Design of Magnetically Recyclable Ternary Fe2O3/EuVO4/g‑C3N4 Nanocomposites for Photocatalytic and Electrochemical Hydrogen Storage

Abstract

Environmental protection and the need for green energy have become a fundamental concern for humanity. Herein, to obtain high-performance catalysts, ultrasonic treatment in g-C3N4, Fe2O3, and EuVO4 nanostructures effectively modified structural, optical, magnetic, photocatalytic, and electrocatalytic characteristics at the nanoscale level owing to the formation of ternary Fe2O3/EuVO4/g-C3N4 nanocomposites. The charge−discharge chronopotentiometry and cyclic voltammetry methods were utilized for examination of electrochemical performances of as-fabricated composites. Also, degradation of the selected pollutant model (Rhodamine B (5 ppm)) through a photocatalytic approach was determined through experimental and kinetic studies. The effect of the EuVO4 amount (5, 10, 15, and 20%) on the modification of ternary nanocomposites was compared to alter the morphology and optical and electrochemical properties.
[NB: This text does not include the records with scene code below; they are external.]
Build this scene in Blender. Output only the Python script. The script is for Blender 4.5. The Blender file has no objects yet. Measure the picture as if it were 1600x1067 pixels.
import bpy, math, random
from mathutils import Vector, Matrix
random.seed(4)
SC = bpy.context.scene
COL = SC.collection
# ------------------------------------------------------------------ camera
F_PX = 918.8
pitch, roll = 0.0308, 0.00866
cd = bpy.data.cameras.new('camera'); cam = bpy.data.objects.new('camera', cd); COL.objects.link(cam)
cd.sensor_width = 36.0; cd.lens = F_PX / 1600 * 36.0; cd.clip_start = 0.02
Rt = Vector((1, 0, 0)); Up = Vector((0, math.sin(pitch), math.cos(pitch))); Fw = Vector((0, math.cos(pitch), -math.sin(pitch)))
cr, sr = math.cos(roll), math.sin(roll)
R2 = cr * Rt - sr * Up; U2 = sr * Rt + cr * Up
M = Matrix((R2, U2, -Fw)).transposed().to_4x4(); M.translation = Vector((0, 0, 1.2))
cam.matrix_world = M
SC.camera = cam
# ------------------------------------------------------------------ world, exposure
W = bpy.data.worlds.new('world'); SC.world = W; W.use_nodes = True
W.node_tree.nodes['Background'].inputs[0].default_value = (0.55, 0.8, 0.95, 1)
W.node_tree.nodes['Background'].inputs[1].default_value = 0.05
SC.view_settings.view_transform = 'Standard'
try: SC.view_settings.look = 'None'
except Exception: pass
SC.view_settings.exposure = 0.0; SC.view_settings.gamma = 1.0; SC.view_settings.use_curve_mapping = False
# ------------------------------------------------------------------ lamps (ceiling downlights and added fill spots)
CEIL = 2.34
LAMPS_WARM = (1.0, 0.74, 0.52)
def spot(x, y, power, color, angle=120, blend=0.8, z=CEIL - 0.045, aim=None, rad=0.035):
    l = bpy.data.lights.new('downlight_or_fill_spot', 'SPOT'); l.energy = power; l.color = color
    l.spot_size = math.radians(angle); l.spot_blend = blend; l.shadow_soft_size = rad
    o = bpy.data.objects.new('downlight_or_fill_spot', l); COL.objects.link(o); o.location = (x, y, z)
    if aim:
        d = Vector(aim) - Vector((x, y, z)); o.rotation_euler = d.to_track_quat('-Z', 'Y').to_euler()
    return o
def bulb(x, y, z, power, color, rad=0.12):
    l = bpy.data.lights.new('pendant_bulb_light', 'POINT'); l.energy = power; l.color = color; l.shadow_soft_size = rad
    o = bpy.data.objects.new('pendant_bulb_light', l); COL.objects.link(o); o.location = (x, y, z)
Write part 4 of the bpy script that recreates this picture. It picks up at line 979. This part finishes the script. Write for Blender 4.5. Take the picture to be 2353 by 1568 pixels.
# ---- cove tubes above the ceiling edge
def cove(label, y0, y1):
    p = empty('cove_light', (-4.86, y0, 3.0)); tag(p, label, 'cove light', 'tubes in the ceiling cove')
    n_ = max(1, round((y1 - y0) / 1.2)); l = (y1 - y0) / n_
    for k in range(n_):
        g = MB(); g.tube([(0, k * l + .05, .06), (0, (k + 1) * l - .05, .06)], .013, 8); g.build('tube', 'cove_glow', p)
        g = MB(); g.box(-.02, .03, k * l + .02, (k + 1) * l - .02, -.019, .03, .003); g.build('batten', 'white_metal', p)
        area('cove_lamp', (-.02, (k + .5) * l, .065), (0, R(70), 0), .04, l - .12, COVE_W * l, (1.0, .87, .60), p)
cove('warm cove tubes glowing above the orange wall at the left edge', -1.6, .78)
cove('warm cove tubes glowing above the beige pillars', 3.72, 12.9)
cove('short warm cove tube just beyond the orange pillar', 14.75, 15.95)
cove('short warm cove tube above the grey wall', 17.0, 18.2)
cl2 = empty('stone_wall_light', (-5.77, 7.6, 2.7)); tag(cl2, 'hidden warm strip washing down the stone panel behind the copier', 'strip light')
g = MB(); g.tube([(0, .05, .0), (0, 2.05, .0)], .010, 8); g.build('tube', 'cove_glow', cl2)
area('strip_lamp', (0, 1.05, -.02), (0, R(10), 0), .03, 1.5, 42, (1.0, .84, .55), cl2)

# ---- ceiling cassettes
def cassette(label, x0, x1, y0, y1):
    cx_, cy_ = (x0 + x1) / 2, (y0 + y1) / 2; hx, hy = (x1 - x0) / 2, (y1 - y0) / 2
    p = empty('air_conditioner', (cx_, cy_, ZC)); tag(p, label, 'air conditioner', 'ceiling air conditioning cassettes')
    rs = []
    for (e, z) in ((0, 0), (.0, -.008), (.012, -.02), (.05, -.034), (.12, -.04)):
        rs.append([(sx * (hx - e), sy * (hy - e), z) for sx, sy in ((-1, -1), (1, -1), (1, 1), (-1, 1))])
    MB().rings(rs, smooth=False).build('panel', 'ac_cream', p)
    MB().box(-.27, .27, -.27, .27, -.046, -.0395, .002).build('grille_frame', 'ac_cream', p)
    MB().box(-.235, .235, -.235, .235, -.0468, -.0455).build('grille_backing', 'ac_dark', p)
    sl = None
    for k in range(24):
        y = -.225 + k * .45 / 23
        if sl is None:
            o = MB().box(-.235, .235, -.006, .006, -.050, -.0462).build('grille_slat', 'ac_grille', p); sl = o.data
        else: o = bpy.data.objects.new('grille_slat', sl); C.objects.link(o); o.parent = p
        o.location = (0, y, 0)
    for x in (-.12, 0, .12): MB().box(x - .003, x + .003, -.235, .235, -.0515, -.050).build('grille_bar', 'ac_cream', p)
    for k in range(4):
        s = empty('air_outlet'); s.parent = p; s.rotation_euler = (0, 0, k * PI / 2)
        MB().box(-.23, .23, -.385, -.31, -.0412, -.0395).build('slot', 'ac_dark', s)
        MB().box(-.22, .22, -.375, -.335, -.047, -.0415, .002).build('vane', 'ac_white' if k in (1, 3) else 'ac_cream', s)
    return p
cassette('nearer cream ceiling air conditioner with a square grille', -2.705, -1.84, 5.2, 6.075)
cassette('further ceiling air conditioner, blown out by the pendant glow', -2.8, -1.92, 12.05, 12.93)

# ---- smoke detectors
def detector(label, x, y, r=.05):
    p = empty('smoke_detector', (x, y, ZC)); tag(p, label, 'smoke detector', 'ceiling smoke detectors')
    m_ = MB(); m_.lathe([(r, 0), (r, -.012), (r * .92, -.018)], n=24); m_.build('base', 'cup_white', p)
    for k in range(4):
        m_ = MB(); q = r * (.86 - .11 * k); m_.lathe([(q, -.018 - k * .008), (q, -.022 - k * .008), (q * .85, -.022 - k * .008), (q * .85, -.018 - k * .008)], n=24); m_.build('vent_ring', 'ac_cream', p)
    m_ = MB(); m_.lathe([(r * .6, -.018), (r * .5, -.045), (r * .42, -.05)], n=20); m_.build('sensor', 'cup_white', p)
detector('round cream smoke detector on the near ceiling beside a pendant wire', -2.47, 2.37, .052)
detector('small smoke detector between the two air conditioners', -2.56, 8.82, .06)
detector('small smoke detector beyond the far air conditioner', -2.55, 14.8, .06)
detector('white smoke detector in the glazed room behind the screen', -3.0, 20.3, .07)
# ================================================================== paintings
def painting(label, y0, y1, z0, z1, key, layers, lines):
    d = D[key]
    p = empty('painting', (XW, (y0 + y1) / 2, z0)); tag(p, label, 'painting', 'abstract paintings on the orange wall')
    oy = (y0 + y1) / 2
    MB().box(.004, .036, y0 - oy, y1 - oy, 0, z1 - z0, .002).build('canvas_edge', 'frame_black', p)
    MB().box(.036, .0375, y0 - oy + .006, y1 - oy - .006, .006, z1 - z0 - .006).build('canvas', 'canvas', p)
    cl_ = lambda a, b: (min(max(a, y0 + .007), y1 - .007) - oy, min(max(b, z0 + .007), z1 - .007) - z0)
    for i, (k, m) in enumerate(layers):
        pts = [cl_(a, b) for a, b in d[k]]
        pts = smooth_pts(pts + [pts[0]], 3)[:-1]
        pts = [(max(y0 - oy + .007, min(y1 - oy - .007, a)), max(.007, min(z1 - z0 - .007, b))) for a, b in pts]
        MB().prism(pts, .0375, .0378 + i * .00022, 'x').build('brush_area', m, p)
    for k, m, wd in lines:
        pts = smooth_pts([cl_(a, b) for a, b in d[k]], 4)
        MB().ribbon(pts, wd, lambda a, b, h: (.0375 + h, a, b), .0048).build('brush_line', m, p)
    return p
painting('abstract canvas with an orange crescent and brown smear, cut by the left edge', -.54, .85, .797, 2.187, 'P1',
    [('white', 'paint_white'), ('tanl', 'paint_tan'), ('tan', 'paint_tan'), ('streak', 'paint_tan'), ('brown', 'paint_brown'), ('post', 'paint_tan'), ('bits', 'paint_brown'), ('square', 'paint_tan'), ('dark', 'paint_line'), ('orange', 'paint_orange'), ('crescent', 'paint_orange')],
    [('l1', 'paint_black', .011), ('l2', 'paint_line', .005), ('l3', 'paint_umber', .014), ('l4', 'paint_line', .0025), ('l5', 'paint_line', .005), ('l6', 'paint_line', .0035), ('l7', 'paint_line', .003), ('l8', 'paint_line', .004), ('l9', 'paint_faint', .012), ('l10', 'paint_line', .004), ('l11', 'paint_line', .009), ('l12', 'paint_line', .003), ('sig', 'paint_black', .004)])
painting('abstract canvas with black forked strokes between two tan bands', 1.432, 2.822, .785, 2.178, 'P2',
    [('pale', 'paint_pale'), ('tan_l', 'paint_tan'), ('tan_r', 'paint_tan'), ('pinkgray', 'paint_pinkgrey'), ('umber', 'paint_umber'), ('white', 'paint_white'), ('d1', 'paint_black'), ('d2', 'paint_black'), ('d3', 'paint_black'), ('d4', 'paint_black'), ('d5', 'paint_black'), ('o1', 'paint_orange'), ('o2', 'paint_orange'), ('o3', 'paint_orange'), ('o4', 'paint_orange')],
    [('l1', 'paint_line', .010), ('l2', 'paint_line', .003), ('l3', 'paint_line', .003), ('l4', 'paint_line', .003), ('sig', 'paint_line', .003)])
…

The recyclable magnetic Fe2O3/EuVO4/g-C3N4 nanocomposite with 15% EuVO4 achieves a high hydrogen storage capacity of 262.21 mAh g−1 in the 2 M KOH electrolyte after 15 cycles, and the apparent photocatalytic performance reaches 80.06% using visible source for removing of Rhodamine B. More importantly, the ternary Fe2O3/EuVO4/g-C3N4 nanocomposites exhibit much higher hydrogen storage capacity and photocatalytic activity than the pristine EuVO4 nanoparticles. Finally, the coexistence of EuVO4, Fe2O3, and g-C3N4 offers an essential effect in achieving superior electrocatalytic and photocatalytic activity for hydrogen storage and water treatment.